Bio |Jeremy F. Walton is a cultural anthropologist whose research resides at the intersection of memory studies, urban studies, the comparative study of empires and imperialism, and critical perspectives on materiality. He leads the research group “REVENANT—Revivals of Empire: Nostalgia, Amnesia, Tribulation” at the University of Rijeka, Croatia, with support from a European Research Council consolidator grant (#10100290). Prior to this, he led the Max Planck Research Group, “Empires of Memory: The Cultural Politics of Historicity in Former Habsburg and Ottoman Cities,” at the Max Planck Institute for the Study of Religious and Ethnic Diversity in Göttingen, Germany. Dr.
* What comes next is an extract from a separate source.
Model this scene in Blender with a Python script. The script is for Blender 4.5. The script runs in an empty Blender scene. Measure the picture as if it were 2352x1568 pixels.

Walton received his Ph.D. in Anthropology from the University of Chicago in 2009. His first book, Muslim Civil Society and the Politics of Religious Freedom in Turkey (Oxford University Press, 2017), is an ethnography of Muslim NGOs, state institutions, and secularism in contemporary Turkey. He has also held research and teaching fellowships at the Center for Advanced Studies of Southeastern Europe at the University of Rijeka, the CETREN Transregional Research Network at Georg August University of Göttingen, Georgetown University’s Center for Contemporary Arab Studies, and New York University’s Religious Studies Program. His writing has appeared in a plethora of scholarly and popular journals, including American Ethnologist, Sociology of Islam, Die Welt Des Islams, History and Anthropology, The Journal of the Ottoman and Turkish Studies Association, Jadaliyya, and Sidecar (The New Left Review). REVENANT, which Dr. Walton designed, is an interdisciplinary, multi-sited project on postimperial memories and legacies in post-Habsburg, post-Ottoman realms, and post-Romanov realms.